● Set problem: Restate the span of lines that starts with the line containing "lichen=.6, moss=.2, seed=7.3)" and ends with the line containing "lichen=.1, seed=13.7, nz=1.5)", word for word, including both, with nothing else.
:: Raw data
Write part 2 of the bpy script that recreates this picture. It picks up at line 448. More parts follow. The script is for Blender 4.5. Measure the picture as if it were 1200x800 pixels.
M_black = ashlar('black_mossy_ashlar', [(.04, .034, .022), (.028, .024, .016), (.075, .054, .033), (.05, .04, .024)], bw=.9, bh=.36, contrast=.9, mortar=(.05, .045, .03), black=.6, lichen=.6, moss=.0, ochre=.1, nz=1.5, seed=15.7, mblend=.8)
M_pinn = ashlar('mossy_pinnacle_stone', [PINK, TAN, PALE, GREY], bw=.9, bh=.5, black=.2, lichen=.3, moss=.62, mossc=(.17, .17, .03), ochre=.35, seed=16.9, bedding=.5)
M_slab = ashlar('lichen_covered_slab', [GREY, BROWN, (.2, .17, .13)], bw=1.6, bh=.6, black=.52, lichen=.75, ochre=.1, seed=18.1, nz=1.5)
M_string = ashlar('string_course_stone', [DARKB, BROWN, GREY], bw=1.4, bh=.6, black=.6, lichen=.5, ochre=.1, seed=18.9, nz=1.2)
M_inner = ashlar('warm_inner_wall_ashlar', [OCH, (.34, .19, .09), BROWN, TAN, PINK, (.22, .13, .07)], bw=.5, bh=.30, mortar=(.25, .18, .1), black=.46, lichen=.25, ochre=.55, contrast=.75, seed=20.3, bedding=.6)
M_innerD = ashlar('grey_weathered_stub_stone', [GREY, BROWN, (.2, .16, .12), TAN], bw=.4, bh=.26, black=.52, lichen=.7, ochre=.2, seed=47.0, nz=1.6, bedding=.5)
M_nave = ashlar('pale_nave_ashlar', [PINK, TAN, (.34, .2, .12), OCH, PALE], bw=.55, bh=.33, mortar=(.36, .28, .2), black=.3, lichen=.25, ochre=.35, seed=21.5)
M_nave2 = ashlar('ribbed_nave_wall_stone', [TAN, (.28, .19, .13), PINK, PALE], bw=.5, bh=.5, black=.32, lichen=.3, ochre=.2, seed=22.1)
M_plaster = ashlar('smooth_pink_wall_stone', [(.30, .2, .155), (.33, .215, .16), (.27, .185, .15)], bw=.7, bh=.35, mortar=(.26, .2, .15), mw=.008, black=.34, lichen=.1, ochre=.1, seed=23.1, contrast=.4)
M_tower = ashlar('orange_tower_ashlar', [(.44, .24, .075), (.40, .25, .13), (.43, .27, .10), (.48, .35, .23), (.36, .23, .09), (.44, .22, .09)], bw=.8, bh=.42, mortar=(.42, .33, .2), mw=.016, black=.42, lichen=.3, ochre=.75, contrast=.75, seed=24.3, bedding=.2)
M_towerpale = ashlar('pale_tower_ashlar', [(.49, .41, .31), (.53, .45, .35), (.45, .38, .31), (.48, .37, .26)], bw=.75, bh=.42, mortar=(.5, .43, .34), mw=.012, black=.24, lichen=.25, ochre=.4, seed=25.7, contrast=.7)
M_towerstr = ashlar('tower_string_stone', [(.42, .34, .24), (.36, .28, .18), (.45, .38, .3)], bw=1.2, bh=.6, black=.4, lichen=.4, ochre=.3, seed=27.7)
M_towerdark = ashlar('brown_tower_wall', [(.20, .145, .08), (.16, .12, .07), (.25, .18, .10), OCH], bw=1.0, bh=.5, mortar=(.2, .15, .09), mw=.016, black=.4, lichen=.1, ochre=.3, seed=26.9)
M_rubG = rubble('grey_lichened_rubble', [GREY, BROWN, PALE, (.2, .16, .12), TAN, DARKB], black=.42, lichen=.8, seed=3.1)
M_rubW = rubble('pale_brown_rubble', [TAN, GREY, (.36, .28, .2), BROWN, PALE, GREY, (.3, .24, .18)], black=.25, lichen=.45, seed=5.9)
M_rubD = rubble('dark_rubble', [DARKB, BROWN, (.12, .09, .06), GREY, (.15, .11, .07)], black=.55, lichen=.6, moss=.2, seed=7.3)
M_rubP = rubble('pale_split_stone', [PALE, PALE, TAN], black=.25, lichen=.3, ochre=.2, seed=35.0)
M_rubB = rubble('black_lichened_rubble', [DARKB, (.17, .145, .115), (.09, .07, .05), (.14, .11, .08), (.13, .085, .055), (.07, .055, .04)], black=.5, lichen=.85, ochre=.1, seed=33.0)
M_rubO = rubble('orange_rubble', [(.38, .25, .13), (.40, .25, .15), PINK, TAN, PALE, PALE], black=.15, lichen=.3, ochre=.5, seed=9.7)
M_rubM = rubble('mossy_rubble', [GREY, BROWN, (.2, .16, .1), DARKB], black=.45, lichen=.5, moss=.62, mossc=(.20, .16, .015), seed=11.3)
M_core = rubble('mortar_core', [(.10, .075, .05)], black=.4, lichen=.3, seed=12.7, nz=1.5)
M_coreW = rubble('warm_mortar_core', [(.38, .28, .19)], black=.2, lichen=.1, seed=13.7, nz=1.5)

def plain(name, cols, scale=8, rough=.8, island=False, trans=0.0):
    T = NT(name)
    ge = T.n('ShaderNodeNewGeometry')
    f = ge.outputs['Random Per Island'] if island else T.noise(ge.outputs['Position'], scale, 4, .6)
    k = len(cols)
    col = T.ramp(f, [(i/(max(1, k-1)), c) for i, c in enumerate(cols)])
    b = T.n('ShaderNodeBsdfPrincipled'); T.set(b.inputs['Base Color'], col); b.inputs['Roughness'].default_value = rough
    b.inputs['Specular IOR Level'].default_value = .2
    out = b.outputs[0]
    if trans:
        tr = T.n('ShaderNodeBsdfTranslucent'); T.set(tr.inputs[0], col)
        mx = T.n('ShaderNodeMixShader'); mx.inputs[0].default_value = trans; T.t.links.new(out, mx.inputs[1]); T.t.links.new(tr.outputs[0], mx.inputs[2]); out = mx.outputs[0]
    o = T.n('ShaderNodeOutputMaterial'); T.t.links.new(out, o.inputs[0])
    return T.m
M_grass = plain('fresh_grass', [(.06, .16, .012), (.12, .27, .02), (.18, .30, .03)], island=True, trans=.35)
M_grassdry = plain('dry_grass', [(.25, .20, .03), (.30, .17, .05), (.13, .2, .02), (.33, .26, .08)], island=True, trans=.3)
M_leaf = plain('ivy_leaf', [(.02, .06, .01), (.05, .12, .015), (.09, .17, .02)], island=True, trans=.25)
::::
● Task solution:
M_rubD = rubble('dark_rubble', [DARKB, BROWN, (.12, .09, .06), GREY, (.15, .11, .07)], black=.55, lichen=.6, moss=.2, seed=7.3)
M_rubP = rubble('pale_split_stone', [PALE, PALE, TAN], black=.25, lichen=.3, ochre=.2, seed=35.0)
M_rubB = rubble('black_lichened_rubble', [DARKB, (.17, .145, .115), (.09, .07, .05), (.14, .11, .08), (.13, .085, .055), (.07, .055, .04)], black=.5, lichen=.85, ochre=.1, seed=33.0)
M_rubO = rubble('orange_rubble', [(.38, .25, .13), (.40, .25, .15), PINK, TAN, PALE, PALE], black=.15, lichen=.3, ochre=.5, seed=9.7)
M_rubM = rubble('mossy_rubble', [GREY, BROWN, (.2, .16, .1), DARKB], black=.45, lichen=.5, moss=.62, mossc=(.20, .16, .015), seed=11.3)
M_core = rubble('mortar_core', [(.10, .075, .05)], black=.4, lichen=.3, seed=12.7, nz=1.5)
M_coreW = rubble('warm_mortar_core', [(.38, .28, .19)], black=.2, lichen=.1, seed=13.7, nz=1.5)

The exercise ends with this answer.